Il faudra compter sur la sagesse du Conseil d’Etat et de la CNIL pour que ce fichier ne devienne pas un outil d’exclusion de certains supporters et la cessation d’activité des associations où ils adhèrent. Chacun se souvient de la tentative en 2013 du PSG, la CNIL (Commission nationale informatique et libertés) avait «mis en demeure» le club parisien de renoncer à «un système d’exclusion des personnes indésirables», dénoncé par les associations de supporters et leurs avocats comme une «liste noire». Ainsi que de la récente décision du Conseil d’Etat du 13 mai 2015 : Le juge des référés du Conseil d’État suspend provisoirement la mise en œuvre du fichier « STADE ». Il estime qu’il existe, en l’état de l’instruction, un doute sérieux sur la légalité de l’arrêté du ministre de l’intérieur autorisant ce fichier. Le Conseil d’État reste saisi de la demande d’annulation de cet arrêté, sur laquelle il se prononcera prochainement de façon définitive.

Mais que contenait ce fichier ? « Le fichier peut concerner toute personne, majeure ou mineure de plus de treize ans, « se prévalant de la qualité de supporter d’une équipe ou se comportant comme tel ». Les données collectées portent sur les raisons qui ont motivé l’enregistrement de la personne dans le fichier, ainsi que sur son identité.
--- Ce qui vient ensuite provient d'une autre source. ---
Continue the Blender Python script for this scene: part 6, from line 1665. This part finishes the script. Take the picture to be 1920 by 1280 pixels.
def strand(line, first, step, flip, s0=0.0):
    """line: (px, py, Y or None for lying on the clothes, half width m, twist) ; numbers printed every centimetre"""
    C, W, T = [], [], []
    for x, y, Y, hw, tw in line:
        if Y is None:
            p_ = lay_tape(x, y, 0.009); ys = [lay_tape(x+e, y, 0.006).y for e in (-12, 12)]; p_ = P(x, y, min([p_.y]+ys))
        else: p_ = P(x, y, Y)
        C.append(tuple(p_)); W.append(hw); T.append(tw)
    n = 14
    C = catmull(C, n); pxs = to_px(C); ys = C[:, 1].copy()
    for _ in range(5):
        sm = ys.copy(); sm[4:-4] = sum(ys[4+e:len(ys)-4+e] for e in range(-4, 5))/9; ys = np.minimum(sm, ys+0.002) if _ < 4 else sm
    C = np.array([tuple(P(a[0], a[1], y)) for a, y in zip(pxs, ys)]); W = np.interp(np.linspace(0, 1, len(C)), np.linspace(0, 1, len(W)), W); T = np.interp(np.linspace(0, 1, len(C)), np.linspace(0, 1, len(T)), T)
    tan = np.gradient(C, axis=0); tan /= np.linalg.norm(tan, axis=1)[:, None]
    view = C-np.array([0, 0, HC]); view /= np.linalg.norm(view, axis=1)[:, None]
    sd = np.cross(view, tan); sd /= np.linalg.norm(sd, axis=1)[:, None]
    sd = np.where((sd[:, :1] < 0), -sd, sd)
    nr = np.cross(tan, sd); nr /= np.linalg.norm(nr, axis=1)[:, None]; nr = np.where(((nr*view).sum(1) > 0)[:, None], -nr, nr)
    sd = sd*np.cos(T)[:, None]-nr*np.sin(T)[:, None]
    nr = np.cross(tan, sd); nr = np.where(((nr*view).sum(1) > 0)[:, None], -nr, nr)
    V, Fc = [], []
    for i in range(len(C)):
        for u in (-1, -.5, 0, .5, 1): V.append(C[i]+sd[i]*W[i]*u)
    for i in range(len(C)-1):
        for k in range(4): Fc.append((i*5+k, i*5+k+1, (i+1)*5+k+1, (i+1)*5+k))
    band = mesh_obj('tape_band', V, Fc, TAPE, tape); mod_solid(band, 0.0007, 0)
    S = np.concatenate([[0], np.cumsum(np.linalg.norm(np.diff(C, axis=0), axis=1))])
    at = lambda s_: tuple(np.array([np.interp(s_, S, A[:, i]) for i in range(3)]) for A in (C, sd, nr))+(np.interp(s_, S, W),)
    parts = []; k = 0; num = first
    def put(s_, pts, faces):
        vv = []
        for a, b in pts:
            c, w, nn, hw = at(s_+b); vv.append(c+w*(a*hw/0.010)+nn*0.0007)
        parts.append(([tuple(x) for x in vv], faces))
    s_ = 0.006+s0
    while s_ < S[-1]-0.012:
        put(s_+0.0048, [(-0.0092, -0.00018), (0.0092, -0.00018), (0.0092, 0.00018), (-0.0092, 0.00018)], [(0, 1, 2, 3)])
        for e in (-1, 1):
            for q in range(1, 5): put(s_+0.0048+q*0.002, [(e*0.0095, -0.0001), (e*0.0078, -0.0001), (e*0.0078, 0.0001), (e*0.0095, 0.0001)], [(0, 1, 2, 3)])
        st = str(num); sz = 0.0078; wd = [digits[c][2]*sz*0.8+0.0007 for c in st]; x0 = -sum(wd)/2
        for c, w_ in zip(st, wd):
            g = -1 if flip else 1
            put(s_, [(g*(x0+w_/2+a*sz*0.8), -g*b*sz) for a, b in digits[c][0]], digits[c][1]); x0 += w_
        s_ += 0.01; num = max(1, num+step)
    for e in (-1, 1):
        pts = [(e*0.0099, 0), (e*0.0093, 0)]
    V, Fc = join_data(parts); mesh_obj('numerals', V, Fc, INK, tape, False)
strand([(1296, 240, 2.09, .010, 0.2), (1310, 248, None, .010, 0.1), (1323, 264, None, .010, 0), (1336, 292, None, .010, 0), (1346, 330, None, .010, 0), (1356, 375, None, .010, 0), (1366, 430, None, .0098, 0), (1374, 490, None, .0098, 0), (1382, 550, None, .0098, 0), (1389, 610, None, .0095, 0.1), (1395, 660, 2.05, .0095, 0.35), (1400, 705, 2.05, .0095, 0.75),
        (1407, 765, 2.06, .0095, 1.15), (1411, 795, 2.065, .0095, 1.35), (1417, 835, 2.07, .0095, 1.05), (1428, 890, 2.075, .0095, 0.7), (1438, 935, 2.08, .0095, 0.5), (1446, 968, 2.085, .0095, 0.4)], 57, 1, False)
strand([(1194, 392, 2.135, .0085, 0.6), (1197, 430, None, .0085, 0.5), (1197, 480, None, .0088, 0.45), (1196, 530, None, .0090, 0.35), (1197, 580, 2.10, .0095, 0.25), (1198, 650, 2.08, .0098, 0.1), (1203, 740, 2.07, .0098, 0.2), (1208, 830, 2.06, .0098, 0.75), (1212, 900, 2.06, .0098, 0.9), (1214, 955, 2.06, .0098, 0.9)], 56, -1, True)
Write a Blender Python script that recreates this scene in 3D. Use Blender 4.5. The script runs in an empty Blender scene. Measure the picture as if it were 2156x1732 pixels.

Elles contiennent des informations relatives à sa profession, à son adresse, à ses « signes physiques particuliers », ses « activités publiques, comportements et déplacements, blogs et réseaux sociaux, en lien avec les groupes de supporters d’appartenance », aux personnes avec lesquelles elle entretient des relations. Il peut également s’agir de données issues d’autres fichiers du ministère de l’intérieur. L’arrêté prévoit en outre que les données recueillies peuvent être transmises non seulement à des autorités administratives et judiciaires, mais aussi aux clubs sportifs. »

Incroyable qu’un fichier de ce type fut imaginé et heureusement suspendu, mais qui a eu l’idée de mettre les supporters français au même niveau voir pire que la surveillance des terroristes ? En lisant la décision du Conseil d’Etat du 13 mai 2015 on comprend que c’est le PSG donc le directeur chargé de la sécurité qui est derrière cette demande. Le combat conduit par l’association de défense et d’assistance juridique des intérêts des supporters (ADAJIS) par la voix de leurs avocats pour surveiller et contester toute rédaction inappropriée, a été et va être vital pour la suite.

La loi ouvre la porte à de nouveaux droits pour les associations de supporters

« Art. L. 224-1.-Les supporters et les associations de supporters, par leur comportement et leur activité, participent au bon déroulement des manifestations et compétitions sportives et concourent à la promotion des valeurs du sport.

« Art. L. 224-2.-Est instituée une instance nationale du supportérisme, placée auprès du ministre chargé des sports, ayant pour mission de contribuer au dialogue entre les supporters et les autres acteurs du sport et de réfléchir à la participation des supporters, au bon déroulement des compétitions sportives et à l’amélioration de leur accueil. « Un décret détermine la composition, le fonctionnement et les missions de cette instance. «

« Art. L. 224-3.-Les associations sportives ou les sociétés mentionnées aux articles L. 122-2 et L. 122-12 qui participent aux compétitions organisées par une ligue professionnelle, au sens de l’article L. 132-1, assurent le dialogue avec leurs supporters et les associations de supporters. A cet effet, elles désignent, après avis des associations de supporters agréées par le ministre chargé des sports, une ou plusieurs personnes référentes chargées des relations avec leurs supporters. (Entre en vigueur le 12 aout 2016).

Un décret détermine les compétences et les conditions de désignation de ces personnes, ainsi que les conditions de leur formation. »

L’article Article 7 du Code du sport apporte la précision suivante : Le second alinéa de l’article L. 224-3 du code du sport, dans sa rédaction résultant de l’article 6 de la présente loi, entre en vigueur trois mois après la promulgation de la présente loi. La présente loi sera exécutée comme loi de l’Etat.

Que faut-il retenir de ces trois articles et de la précision apportée par l’article 7.  En plus de l’instance nationale à mettre en place après la parution du décret. Cet été, à partir du 12 août 2016 des référents seront mis en place par les clubs sportifs pour établir le dialogue avec les supporters. Les associations de supporters devront donner leurs avis. On peut comprendre aujourd’hui pourquoi des associations ont été dissoutes, qu’on traine pour la création d’autres associations notamment sur Paris et que certains clubs en particulier le PSG recherche désespérément à favoriser l’éclosion de nouveaux supporters pour que sans doute ils s’organisent en association. Nous aurons l’occasion d’en parler prochainement.